Lo que sucede es que no nos damos tiempo para sentir lo que sentimos o dramatizamos una emoción. Rápidamente pasamos a otra cosa y no prestamos la atención que merece. La lógica de infoxicación, por ejemplo, nos hace perdernos en un mar de información inconexa que no encuentra en nosotros ningún caldo de cultivo adecuado. Nos mareamos de informaciones sobre lo que pasa al tiempo que ignoramos lo que nos pasa. Esta confusión pisotea la percepción de lo divino en el mundo porque nos desconecta con la fuente y nos introduce en la autosuficiencia de creer que el mundo es nuestro.
Es necesario retomar el camino de las altas dosis de silencio, de serenidad, de desacelere. Ir a nuestro monte a orar. Entregar minutos conscientes a hacer algo por detenernos y bajar a lo profundo del “monasterio interior” donde recuperamos las fuerzas cuando se agotan, allí donde el Dios más íntimo que nuestra intimidad nos espera para restaurar nuestra imagen y semejanza cristiana.

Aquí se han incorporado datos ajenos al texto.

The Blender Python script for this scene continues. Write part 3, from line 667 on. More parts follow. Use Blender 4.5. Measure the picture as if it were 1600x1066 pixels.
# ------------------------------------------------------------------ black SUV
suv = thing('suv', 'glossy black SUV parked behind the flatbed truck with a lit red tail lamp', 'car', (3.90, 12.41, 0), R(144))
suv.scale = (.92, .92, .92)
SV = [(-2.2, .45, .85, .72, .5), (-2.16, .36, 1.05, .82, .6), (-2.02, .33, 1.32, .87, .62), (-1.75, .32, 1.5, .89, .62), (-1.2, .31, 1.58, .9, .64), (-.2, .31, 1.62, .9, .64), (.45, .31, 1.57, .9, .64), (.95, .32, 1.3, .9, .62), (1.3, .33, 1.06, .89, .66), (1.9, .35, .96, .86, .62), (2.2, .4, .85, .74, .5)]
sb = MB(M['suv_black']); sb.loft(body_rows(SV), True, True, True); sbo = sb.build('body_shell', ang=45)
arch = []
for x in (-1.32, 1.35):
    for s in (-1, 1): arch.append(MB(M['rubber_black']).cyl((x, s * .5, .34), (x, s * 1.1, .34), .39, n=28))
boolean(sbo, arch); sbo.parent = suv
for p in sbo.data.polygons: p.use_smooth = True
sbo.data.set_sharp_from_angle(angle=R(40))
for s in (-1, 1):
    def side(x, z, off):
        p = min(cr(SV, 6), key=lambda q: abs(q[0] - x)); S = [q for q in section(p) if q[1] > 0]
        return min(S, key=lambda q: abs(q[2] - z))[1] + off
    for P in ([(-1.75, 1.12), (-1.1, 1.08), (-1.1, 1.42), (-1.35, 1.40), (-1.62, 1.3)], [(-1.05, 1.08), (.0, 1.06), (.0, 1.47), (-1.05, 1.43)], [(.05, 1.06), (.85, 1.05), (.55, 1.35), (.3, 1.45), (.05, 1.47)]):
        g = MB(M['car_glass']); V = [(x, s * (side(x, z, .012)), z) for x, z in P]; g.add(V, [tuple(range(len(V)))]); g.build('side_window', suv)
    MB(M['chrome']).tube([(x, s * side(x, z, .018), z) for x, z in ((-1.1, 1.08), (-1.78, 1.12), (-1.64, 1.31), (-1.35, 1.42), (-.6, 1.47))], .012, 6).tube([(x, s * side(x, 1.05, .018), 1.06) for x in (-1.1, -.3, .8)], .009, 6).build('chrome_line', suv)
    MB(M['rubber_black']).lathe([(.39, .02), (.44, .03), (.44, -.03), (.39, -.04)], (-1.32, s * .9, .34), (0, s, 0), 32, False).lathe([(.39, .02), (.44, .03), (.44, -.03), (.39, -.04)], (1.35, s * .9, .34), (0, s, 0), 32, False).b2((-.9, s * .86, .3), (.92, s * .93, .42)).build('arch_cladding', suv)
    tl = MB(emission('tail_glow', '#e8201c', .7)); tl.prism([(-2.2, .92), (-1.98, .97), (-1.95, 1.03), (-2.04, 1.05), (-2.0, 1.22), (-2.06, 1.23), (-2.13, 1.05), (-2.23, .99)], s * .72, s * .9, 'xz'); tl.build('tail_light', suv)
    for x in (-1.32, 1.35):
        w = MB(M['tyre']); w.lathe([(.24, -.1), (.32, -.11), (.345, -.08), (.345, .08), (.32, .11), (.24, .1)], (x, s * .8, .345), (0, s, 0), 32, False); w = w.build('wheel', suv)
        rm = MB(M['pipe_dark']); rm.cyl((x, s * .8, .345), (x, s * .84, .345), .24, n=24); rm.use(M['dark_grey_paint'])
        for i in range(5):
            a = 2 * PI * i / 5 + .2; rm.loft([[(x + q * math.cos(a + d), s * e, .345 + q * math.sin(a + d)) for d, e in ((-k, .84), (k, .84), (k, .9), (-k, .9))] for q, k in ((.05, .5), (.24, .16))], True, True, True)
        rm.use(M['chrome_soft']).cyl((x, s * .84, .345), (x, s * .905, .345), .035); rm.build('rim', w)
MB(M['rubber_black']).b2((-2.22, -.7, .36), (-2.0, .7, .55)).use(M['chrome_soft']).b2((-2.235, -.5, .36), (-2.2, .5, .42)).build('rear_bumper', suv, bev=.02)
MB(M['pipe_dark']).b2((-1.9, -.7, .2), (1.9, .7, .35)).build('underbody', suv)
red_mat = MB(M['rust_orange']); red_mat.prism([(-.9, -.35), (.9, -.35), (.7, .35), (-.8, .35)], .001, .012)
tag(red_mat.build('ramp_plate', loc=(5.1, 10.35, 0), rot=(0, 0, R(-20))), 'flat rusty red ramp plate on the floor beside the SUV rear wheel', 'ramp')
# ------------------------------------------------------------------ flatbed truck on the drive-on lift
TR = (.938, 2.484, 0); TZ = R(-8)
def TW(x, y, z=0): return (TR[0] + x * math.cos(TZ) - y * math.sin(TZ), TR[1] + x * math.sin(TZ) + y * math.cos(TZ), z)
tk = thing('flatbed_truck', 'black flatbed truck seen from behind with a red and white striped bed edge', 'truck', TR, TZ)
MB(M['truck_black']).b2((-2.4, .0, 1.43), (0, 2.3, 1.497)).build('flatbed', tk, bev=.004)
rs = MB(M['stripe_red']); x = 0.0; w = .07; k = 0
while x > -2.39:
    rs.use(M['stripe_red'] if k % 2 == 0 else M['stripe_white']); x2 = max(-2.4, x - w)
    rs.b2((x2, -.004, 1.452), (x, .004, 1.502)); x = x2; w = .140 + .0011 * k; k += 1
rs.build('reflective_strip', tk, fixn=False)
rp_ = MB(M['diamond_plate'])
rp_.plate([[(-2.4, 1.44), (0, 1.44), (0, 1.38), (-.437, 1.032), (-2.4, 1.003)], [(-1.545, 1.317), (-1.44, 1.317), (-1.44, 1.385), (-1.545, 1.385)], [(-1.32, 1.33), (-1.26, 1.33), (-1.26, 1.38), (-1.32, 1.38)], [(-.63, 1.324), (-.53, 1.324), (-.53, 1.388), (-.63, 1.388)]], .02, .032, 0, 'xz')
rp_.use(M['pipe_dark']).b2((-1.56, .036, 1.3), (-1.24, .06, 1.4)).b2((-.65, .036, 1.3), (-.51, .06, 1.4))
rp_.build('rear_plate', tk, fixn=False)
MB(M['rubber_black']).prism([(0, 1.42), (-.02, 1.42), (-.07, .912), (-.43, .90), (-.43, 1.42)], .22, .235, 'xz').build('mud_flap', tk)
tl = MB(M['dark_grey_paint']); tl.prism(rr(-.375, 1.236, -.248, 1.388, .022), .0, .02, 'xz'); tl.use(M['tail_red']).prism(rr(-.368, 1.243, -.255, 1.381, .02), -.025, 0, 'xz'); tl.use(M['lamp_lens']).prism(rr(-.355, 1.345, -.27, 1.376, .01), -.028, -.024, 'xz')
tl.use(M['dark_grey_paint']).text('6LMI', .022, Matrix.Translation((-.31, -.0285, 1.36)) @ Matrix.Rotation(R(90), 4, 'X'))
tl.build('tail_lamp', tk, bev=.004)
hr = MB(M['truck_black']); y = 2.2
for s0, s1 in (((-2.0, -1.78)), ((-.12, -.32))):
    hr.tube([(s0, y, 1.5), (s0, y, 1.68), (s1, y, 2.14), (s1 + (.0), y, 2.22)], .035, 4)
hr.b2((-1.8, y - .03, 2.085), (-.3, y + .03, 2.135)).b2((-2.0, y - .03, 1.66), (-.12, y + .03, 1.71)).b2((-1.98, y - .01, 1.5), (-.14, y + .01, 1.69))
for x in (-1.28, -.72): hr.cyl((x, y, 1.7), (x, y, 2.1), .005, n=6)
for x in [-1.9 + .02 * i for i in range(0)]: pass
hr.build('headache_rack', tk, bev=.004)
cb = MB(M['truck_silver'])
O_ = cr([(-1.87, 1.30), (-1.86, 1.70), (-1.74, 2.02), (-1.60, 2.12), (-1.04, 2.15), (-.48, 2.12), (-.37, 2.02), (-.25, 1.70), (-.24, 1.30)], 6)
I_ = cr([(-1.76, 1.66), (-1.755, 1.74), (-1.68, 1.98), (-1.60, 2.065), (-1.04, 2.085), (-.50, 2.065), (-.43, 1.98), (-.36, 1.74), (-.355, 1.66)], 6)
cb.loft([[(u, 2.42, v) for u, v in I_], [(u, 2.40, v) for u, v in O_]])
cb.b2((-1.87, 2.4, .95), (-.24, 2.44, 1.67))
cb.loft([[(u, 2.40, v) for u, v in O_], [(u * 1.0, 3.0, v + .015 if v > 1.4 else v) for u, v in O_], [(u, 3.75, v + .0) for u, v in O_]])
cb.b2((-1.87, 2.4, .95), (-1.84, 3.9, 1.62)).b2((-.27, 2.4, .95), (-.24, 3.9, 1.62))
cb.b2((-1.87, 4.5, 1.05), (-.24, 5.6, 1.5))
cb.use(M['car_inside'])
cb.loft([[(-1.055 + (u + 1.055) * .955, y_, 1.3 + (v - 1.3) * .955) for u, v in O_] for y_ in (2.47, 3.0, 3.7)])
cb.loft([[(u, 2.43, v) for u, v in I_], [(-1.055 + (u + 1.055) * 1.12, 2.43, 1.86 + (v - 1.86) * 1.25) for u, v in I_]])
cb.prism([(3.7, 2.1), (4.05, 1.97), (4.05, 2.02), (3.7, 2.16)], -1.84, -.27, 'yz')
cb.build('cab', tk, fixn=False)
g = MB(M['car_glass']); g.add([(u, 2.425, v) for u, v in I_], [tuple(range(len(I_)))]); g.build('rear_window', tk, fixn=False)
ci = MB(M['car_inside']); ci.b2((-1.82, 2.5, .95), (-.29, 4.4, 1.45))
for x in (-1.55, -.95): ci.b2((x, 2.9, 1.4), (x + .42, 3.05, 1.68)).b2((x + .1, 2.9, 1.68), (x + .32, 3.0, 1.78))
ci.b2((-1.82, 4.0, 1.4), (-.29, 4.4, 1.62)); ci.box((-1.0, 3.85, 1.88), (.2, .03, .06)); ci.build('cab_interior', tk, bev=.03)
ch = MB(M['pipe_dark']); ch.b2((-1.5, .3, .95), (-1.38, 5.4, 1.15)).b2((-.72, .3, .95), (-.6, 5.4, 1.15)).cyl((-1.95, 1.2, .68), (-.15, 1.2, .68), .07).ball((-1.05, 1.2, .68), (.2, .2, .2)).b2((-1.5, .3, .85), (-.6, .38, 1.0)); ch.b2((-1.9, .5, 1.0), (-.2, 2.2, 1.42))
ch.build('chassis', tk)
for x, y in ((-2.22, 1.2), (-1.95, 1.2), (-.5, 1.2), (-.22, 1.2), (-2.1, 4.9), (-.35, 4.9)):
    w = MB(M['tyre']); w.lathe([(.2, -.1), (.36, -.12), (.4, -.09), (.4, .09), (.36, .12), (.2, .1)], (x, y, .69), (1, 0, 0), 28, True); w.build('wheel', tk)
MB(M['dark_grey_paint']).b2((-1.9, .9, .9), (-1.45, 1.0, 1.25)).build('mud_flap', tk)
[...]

Sólo habiendo retornado de esas profundidades de lo que somos estaremos disponibles para percibir al Dios de Jesús en este tiempo y siempre. Sólo desde ahí podremos contemplar la realidad con ojos resucitados como los de quienes creyeron en la promesa; con oídos libres como los de quienes escuchan la Palabra creadora; con la lengua lista para “sentir y gustar internamente” al decir de san Ignacio; con el olfato renovado para oler el perfume de Cristo en la inmensidad de buenas acciones; y con el tacto sensible a la textura del misterio revelado a quienes se confían por entero a su Dios.